En ce mois de mai, la délicate plume de Nghi Vo fait, à nouveau, les honneurs du catalogue des éditions L'Atalante. En effet, après L'Impératrice du Sel et de la Fortune, le temps est donc venu de lire Quand la tigresse descendit de la montagne.
On retrouve l'adelphe Chih, à nouveau, sur les routes en quête de nouvelles histoires à consigner. Pour ce voyage, elle a rejoint la compagnie de Si-yu et de ses mammouths royaux qui servent ici de montures. Un jour, elles sont pourchassées par trois tigres qui les acculent dans une grange. Or, derrière cette apparence se dissimulent trois femmes qui ont bien envie de les dévorer. Sauf que Chih a l'idée de leur raconter une histoire afin de gagner du temps. C'est ainsi que l'adelphe choisit de conter le fabuleux destin de Ho Thi Thao et d'une mystérieuse lettrée. Mais est-ce que cela sera suffisant pour leur sauver la mise ?
Avec Quand la tigresse descendit de la montagne, Nghi Vo nous offre à nouveau un récit peuplé de mythes et de créatures fantasmagoriques qui prennent vie sous sa plume pour envoûter les lecteurs. Plus familier de la mythologie grecque ou de la geste arthurienne, c'est très agréable de se laisser bercer par d'autres influences qui donnent à cette fantasy son caractère dépaysant.
Nghi Vo s'inspire ainsi de mythes d'Asie du Sud-Est, notamment à travers la symbolique du tigre qui est considéré comme un animal ambivalent, associé aux esprits et qui, allégoriquement, vit à la lisière entre la civilisation et le monde sauvage. Dans la culture javanaise existe la légende du tigre-garou faisant référence soit à la réincarnation d'un aristocrate décédé en exil dans la forêt de Lodogo, soit à un shaman transformé. En tout cas, la personnification du tigre est intimement liée à la royauté. C'est pourquoi, on la retrouve aussi bien ici sous les traits de la reine des Dos-de-Sangliers, Ho Sinh Loan et de ses sœurs Sinh Hoa et Sinh Cam que sous ceux de la légendaire prêtresse Ho Thi Thao.
Au fil des pages, les rencontres oniriques se succèdent et se teintent parfois de notes horrifiques. L'Asie bruisse de fantômes, de revenants, d'esprits et de démons. Ils sont autant vénérés que craints. Leur rapport à la mort n'est pas le même qu'en Occident.
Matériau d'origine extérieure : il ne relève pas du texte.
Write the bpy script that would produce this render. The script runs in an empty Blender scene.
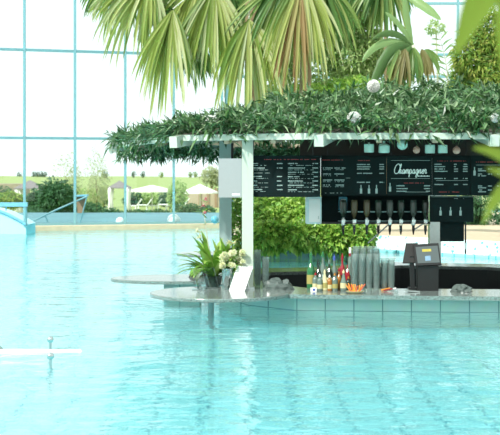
import bpy, bmesh, math, random
from mathutils import Vector, Matrix
R = random.Random(7)
S = bpy.context.scene
COL = S.collection
F = 1300.0; CZ = 1.3; HY = 172.0
def X(px, d): return (px-250.0)*d/F
def Z(py, d): return CZ-(py-HY)*d/F
def P(px, py, d): return Vector((X(px, d), d, Z(py, d)))
def G(px, py, z): # point on plane z seen at pixel
    d = F*(CZ-z)/(py-HY); return Vector((X(px, d), d, z))

# ------------------------------------------------------------- materials
def new_mat(name):
    m = bpy.data.materials.new(name); m.use_nodes = True
    nt = m.node_tree; nt.nodes.clear()
    return m, nt
def N(nt, t, **kw):
    n = nt.nodes.new(t)
    for k, v in kw.items():
        if k in n.inputs: n.inputs[k].default_value = v
        else: setattr(n, k, v)
    return n
def L(nt, a, b): nt.links.new(a, b)
def c4(c): return (c[0], c[1], c[2], 1.0)
def plain(name, col, rough=.5, metal=0., noise=.08, scale=20., bump=0., trans=0., coat=0., ior=1.45):
    m, nt = new_mat(name)
    out = N(nt, 'ShaderNodeOutputMaterial'); b = N(nt, 'ShaderNodeBsdfPrincipled')
    tc = N(nt, 'ShaderNodeTexCoord'); nz = N(nt, 'ShaderNodeTexNoise'); nz.inputs['Scale'].default_value = scale
    nz.inputs['Detail'].default_value = 4
    L(nt, tc.outputs['Object'], nz.inputs['Vector'])
    mx = N(nt, 'ShaderNodeMix'); mx.data_type = 'RGBA'
    mx.inputs[6].default_value = c4([max(0, x*(1-noise)) for x in col]); mx.inputs[7].default_value = c4([min(1, x*(1+noise)) for x in col])
    L(nt, nz.outputs['Fac'], mx.inputs[0]); L(nt, mx.outputs[2], b.inputs['Base Color'])
    b.inputs['Roughness'].default_value = rough; b.inputs['Metallic'].default_value = metal
    b.inputs['Transmission Weight'].default_value = trans; b.inputs['IOR'].default_value = ior
    b.inputs['Coat Weight'].default_value = coat
    if bump:
        bp = N(nt, 'ShaderNodeBump'); bp.inputs['Strength'].default_value = bump; bp.inputs['Distance'].default_value = .02
        L(nt, nz.outputs['Fac'], bp.inputs['Height']); L(nt, bp.outputs[0], b.inputs['Normal'])
    L(nt, b.outputs[0], out.inputs[0])
    return m
def leafmat(name, cols, rough=.4, trans=.35, spec=.5):
    m, nt = new_mat(name)
    out = N(nt, 'ShaderNodeOutputMaterial'); b = N(nt, 'ShaderNodeBsdfPrincipled')
    g = N(nt, 'ShaderNodeNewGeometry'); cr = N(nt, 'ShaderNodeValToRGB')
    els = cr.color_ramp.elements
    while len(els) < len(cols): els.new(.5)
    for i, c in enumerate(cols): els[i].position = i/(len(cols)-1); els[i].color = c4(c)
    L(nt, g.outputs['Random Per Island'], cr.inputs[0]); L(nt, cr.outputs[0], b.inputs['Base Color'])
    b.inputs['Roughness'].default_value = rough; b.inputs['Specular IOR Level'].default_value = spec
    t = N(nt, 'ShaderNodeBsdfTranslucent'); L(nt, cr.outputs[0], t.inputs[0])
    mx = N(nt, 'ShaderNodeMixShader'); mx.inputs[0].default_value = trans
    L(nt, b.outputs[0], mx.inputs[1]); L(nt, t.outputs[0], mx.inputs[2]); L(nt, mx.outputs[0], out.inputs[0])
    return m
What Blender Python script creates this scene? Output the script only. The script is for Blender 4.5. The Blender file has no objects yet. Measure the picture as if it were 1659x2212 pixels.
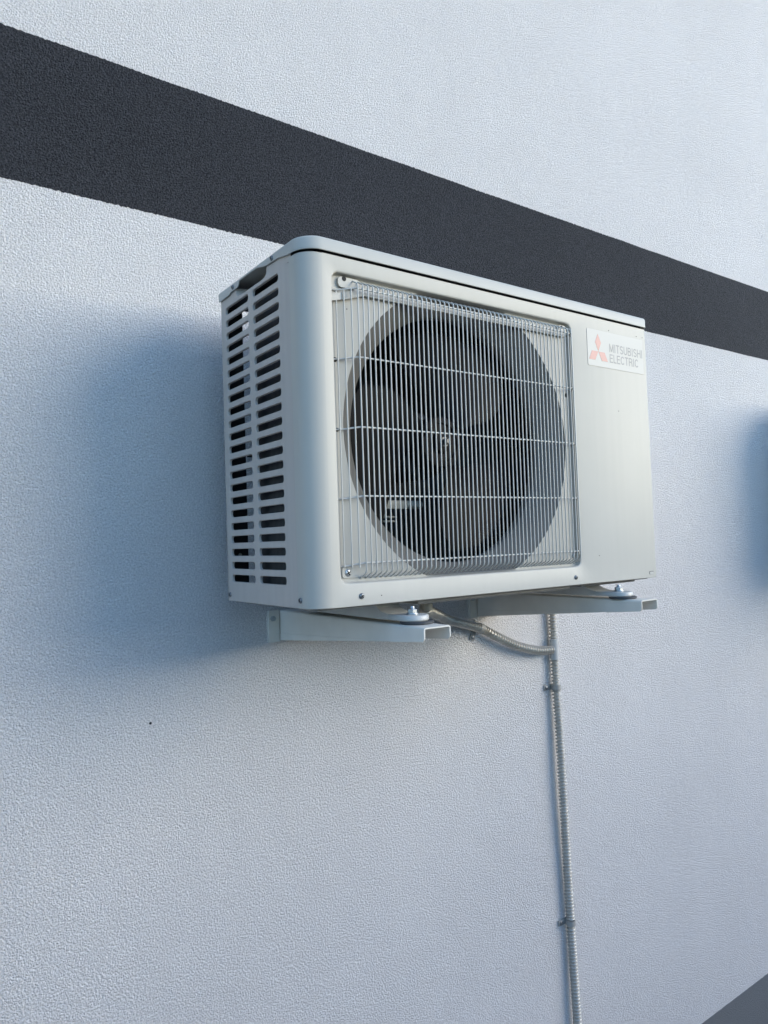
import bpy, bmesh, math, random
from mathutils import Vector, Matrix, noise
random.seed(4)
PI = math.pi
S = bpy.context.scene
COL = S.collection
Z0 = 1.62                      # height of the unit's underside above the ground
YW = 0.3804                    # wall face, behind the unit's front panel at y = 0

# ---------------------------------------------------------------- camera
cam = bpy.data.cameras.new('camera')
co = bpy.data.objects.new('camera', cam); COL.objects.link(co)
cam.sensor_fit = 'HORIZONTAL'; cam.sensor_width = 36; cam.lens = 36 * 1551.944 / 1659
cam.clip_start = 0.02; cam.clip_end = 2000
def RM(rx, ry, rz):
    return Matrix.Rotation(rz, 3, 'Z') @ Matrix.Rotation(ry, 3, 'Y') @ Matrix.Rotation(rx, 3, 'X')
co.matrix_world = Matrix.Translation((-0.49815, -0.86269, 0.09256 + Z0)) @ RM(1.61008, 0.03369, -0.62382).to_4x4()
S.camera = co

# ---------------------------------------------------------------- sky, sun, exposure
SUN_AZ, SUN_EL = math.radians(134), math.radians(13)     # azimuth clockwise from +Y
w = bpy.data.worlds.new('World'); S.world = w; w.use_nodes = True
nt = w.node_tree; bg = nt.nodes['Background']
sky = nt.nodes.new('ShaderNodeTexSky'); sky.sky_type = 'NISHITA'; sky.sun_disc = False
sky.sun_elevation = SUN_EL; sky.sun_rotation = SUN_AZ
sky.air_density = 1.0; sky.dust_density = 0.3; sky.ozone_density = 3.2
nt.links.new(sky.outputs[0], bg.inputs[0]); bg.inputs[1].default_value = 0.15
sl = bpy.data.lights.new('sun', 'SUN'); so = bpy.data.objects.new('sun', sl); COL.objects.link(so)
sl.energy = 0.88; sl.angle = math.radians(40); sl.color = (1.0, 0.87, 0.66)
d = Vector((math.sin(SUN_AZ) * math.cos(SUN_EL), math.cos(SUN_AZ) * math.cos(SUN_EL), math.sin(SUN_EL)))
so.rotation_euler = d.to_track_quat('Z', 'Y').to_euler(); so.location = (3, -4, 6)
S.view_settings.view_transform = 'Standard'; S.view_settings.look = 'None'
S.view_settings.exposure = 1.84; S.view_settings.gamma = 1
S.render.resolution_x = 768; S.render.resolution_y = 1024
S.render.engine = 'CYCLES'

# ---------------------------------------------------------------- materials
def mat(name, col, rough=0.5, metal=0.0, vary=0.0, vscale=8, bump=None, spec=0.5, streak=0.0, dirt=None):
    m = bpy.data.materials.new(name); m.use_nodes = True
    n = m.node_tree.nodes; l = m.node_tree.links; b = n['Principled BSDF']
    b.inputs['Base Color'].default_value = (*col, 1); b.inputs['Roughness'].default_value = rough
    b.inputs['Metallic'].default_value = metal; b.inputs['Specular IOR Level'].default_value = spec
    tc = n.new('ShaderNodeTexCoord'); last = None
    if vary or streak or dirt:
        no = n.new('ShaderNodeTexNoise'); no.inputs['Scale'].default_value = vscale; no.inputs['Detail'].default_value = 6
        l.new(tc.outputs['Object'], no.inputs['Vector'])
        mr = n.new('ShaderNodeMapRange'); mr.inputs[1].default_value = .3; mr.inputs[2].default_value = .7
        mr.inputs[3].default_value = 1 - vary; mr.inputs[4].default_value = 1 + vary
        l.new(no.outputs[0], mr.inputs[0]); last = mr.outputs[0]
        if streak:
            mp = n.new('ShaderNodeMapping'); mp.inputs['Scale'].default_value = (70, 70, 2.0)
            l.new(tc.outputs['Object'], mp.inputs[0])
            n2 = n.new('ShaderNodeTexNoise'); n2.inputs['Scale'].default_value = 1; n2.inputs['Detail'].default_value = 3
            l.new(mp.outputs[0], n2.inputs['Vector'])
            m2 = n.new('ShaderNodeMapRange'); m2.inputs[1].default_value = .35; m2.inputs[2].default_value = .75
            m2.inputs[3].default_value = 1; m2.inputs[4].default_value = 1 - streak
            l.new(n2.outputs[0], m2.inputs[0])
            mu = n.new('ShaderNodeMath'); mu.operation = 'MULTIPLY'; l.new(last, mu.inputs[0]); l.new(m2.outputs[0], mu.inputs[1]); last = mu.outputs[0]
        vm = n.new('ShaderNodeVectorMath'); vm.operation = 'SCALE'; vm.inputs[0].default_value = col
        l.new(last, vm.inputs['Scale']); l.new(vm.outputs[0], b.inputs['Base Color'])
    if bump:
        sc, dist = bump
        nb = n.new('ShaderNodeTexNoise'); nb.inputs['Scale'].default_value = sc; nb.inputs['Detail'].default_value = 4
        l.new(tc.outputs['Object'], nb.inputs['Vector'])
        bp = n.new('ShaderNodeBump'); bp.inputs['Distance'].default_value = dist; bp.inputs['Strength'].default_value = 1
        l.new(nb.outputs[0], bp.inputs['Height']); l.new(bp.outputs[0], b.inputs['Normal'])
    return m

def stucco(name, col, amt=1.0, vary=0.05, speck=0.0):
    m = bpy.data.materials.new(name); m.use_nodes = True
    n = m.node_tree.nodes; l = m.node_tree.links; b = n['Principled BSDF']
    b.inputs['Roughness'].default_value = .82; b.inputs['Specular IOR Level'].default_value = .25
    tc = n.new('ShaderNodeTexCoord')
    # grain: voronoi pebbles with fine noise and larger trowel waves
    warp = n.new('ShaderNodeTexNoise'); warp.inputs['Scale'].default_value = 130; warp.inputs['Detail'].default_value = 2
    l.new(tc.outputs['Object'], warp.inputs['Vector'])
    mx = n.new('ShaderNodeVectorMath'); mx.operation = 'MULTIPLY_ADD'
    mx.inputs[1].default_value = (.0055, .0055, .0055); l.new(warp.outputs['Color'], mx.inputs[0]); l.new(tc.outputs['Object'], mx.inputs[2])
    vo = n.new('ShaderNodeTexVoronoi'); vo.inputs['Scale'].default_value = 350; vo.feature = 'SMOOTH_F1'
    vo.inputs['Smoothness'].default_value = .6
    l.new(mx.outputs[0], vo.inputs['Vector'])
    n1 = n.new('ShaderNodeTexNoise'); n1.inputs['Scale'].default_value = 390; n1.inputs['Detail'].default_value = 5; n1.inputs['Roughness'].default_value = .75
    l.new(mx.outputs[0], n1.inputs['Vector'])
    n2 = n.new('ShaderNodeTexNoise'); n2.inputs['Scale'].default_value = 22; n2.inputs['Detail'].default_value = 3
    l.new(tc.outputs['Object'], n2.inputs['Vector'])
    a = n.new('ShaderNodeMath'); a.operation = 'MULTIPLY_ADD'; a.inputs[1].default_value = -.65
    l.new(vo.outputs['Distance'], a.inputs[0]); l.new(n1.outputs[0], a.inputs[2])
    a2 = n.new('ShaderNodeMath'); a2.operation = 'MULTIPLY_ADD'; a2.inputs[1].default_value = .7
    l.new(n2.outputs[0], a2.inputs[0]); l.new(a.outputs[0], a2.inputs[2])
    bp = n.new('ShaderNodeBump'); bp.inputs['Distance'].default_value = .0056 * amt; bp.inputs['Strength'].default_value = 1
    l.new(a2.outputs[0], bp.inputs['Height']); l.new(bp.outputs[0], b.inputs['Normal'])
    n3 = n.new('ShaderNodeTexNoise'); n3.inputs['Scale'].default_value = 1.7; n3.inputs['Detail'].default_value = 8; n3.inputs['Roughness'].default_value = .6
    l.new(tc.outputs['Object'], n3.inputs['Vector'])
    mr = n.new('ShaderNodeMapRange'); mr.inputs[1].default_value = .3; mr.inputs[2].default_value = .7
    mr.inputs[3].default_value = 1 - vary; mr.inputs[4].default_value = 1 + vary
    l.new(n3.outputs[0], mr.inputs[0])
    n4 = n.new('ShaderNodeTexNoise'); n4.inputs['Scale'].default_value = 330; n4.inputs['Detail'].default_value = 3
    l.new(tc.outputs['Object'], n4.inputs['Vector'])
    m4 = n.new('ShaderNodeMapRange'); m4.inputs[1].default_value = .36; m4.inputs[2].default_value = .64
    m4.inputs[3].default_value = 1 - speck * .85; m4.inputs[4].default_value = 1 + speck * .85
    l.new(n4.outputs[0], m4.inputs[0])
    # faint rain streaks and dust
    mp = n.new('ShaderNodeMapping'); mp.inputs['Scale'].default_value = (5, 5, .35); l.new(tc.outputs['Object'], mp.inputs[0])
    n5 = n.new('ShaderNodeTexNoise'); n5.inputs['Scale'].default_value = 1; n5.inputs['Detail'].default_value = 6; l.new(mp.outputs[0], n5.inputs['Vector'])
    m5 = n.new('ShaderNodeMapRange'); m5.inputs[1].default_value = .45; m5.inputs[2].default_value = .75; m5.inputs[3].default_value = 1; m5.inputs[4].default_value = .98
    l.new(n5.outputs[0], m5.inputs[0])
    k1 = n.new('ShaderNodeMath'); k1.operation = 'MULTIPLY'; l.new(mr.outputs[0], k1.inputs[0]); l.new(m4.outputs[0], k1.inputs[1])
    k2 = n.new('ShaderNodeMath'); k2.operation = 'MULTIPLY'; l.new(k1.outputs[0], k2.inputs[0]); l.new(m5.outputs[0], k2.inputs[1])
    vm = n.new('ShaderNodeVectorMath'); vm.operation = 'SCALE'; vm.inputs[0].default_value = col
    l.new(k2.outputs[0], vm.inputs['Scale']); l.new(vm.outputs[0], b.inputs['Base Color'])
    return m

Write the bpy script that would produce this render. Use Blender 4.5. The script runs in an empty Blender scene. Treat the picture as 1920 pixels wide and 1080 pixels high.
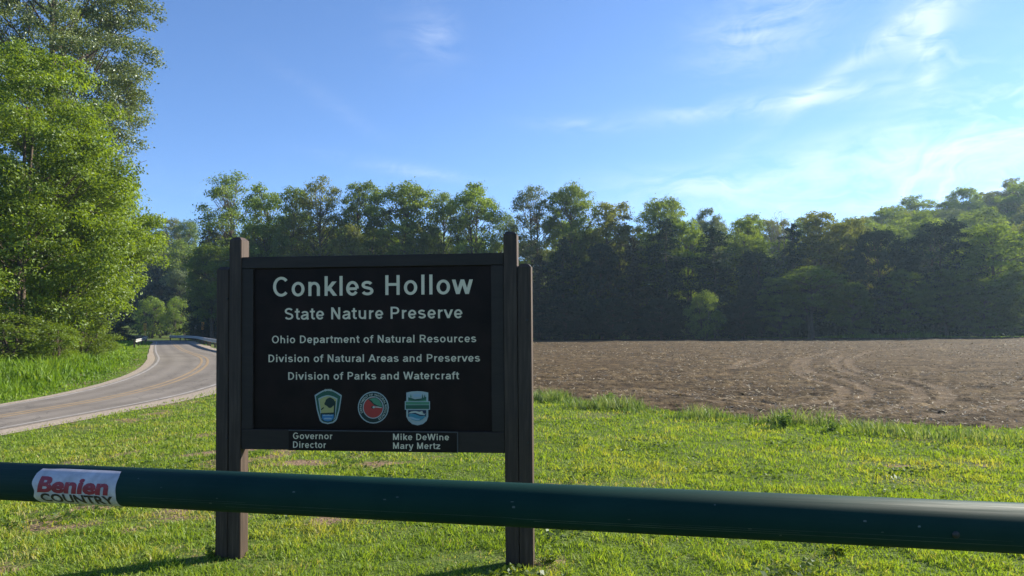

Ainsi, il existe une tradition qui consiste à ne pas laisser un défunt partir seul pour l'éternité en lui trouvant un conjoint fantôme ou vivant. Or, l'autrice va clairement puiser dans ce rite pour mettre en difficulté l'une de ses protagonistes et susciter un certain effroi chez les lecteurs.
Ce récit se colore d'un puissant ésotérisme qui fait naître moult émotions allant de la fascination à l'épouvante.
Dans ce court roman, l'autrice tisse deux histoires qui s'entremêlent habilement et égrènent simultanément un sentiment d'urgence, fruit d'un danger latent. Finalement, ces récits prennent bien souvent un tour critique, alors qui sait comment cela se finir ? D'ailleurs, on pourrait y voir un clin d'œil à la célèbre Shéhérazade qui, pour sauver sa vie, conte chaque soir au roi de Perse une histoire sans la terminer pour le maintenir en haleine et détourner ainsi son attention.
Avec toute la sensibilité qui la caractérise, Nghi Vo brosse le portrait d'héroïnes fortes et indépendantes qui, grâce à une volonté farouche, se libèrent des chaînes de la tradition, notamment des unions arrangées, et peuvent, ainsi, vivre pleinement leurs passions. Ignorant les difficultés et surmontant les obstacles, les voici qui assument leur féminité et revendiquent leurs sentiments.
Le texte est beau et tout en poésie car tel est le moyen d'expression choisi par Nghi Vo.
Avec Quand la tigresse descendit de la montagne, l'autrice signe un conte moderne très touchant qui fait la part belle à un imaginaire asiatique encore assez méconnu sur nos rivages.
Lire ce roman est finalement le gage d'une lecture hors du temps, d'un moment suspendu.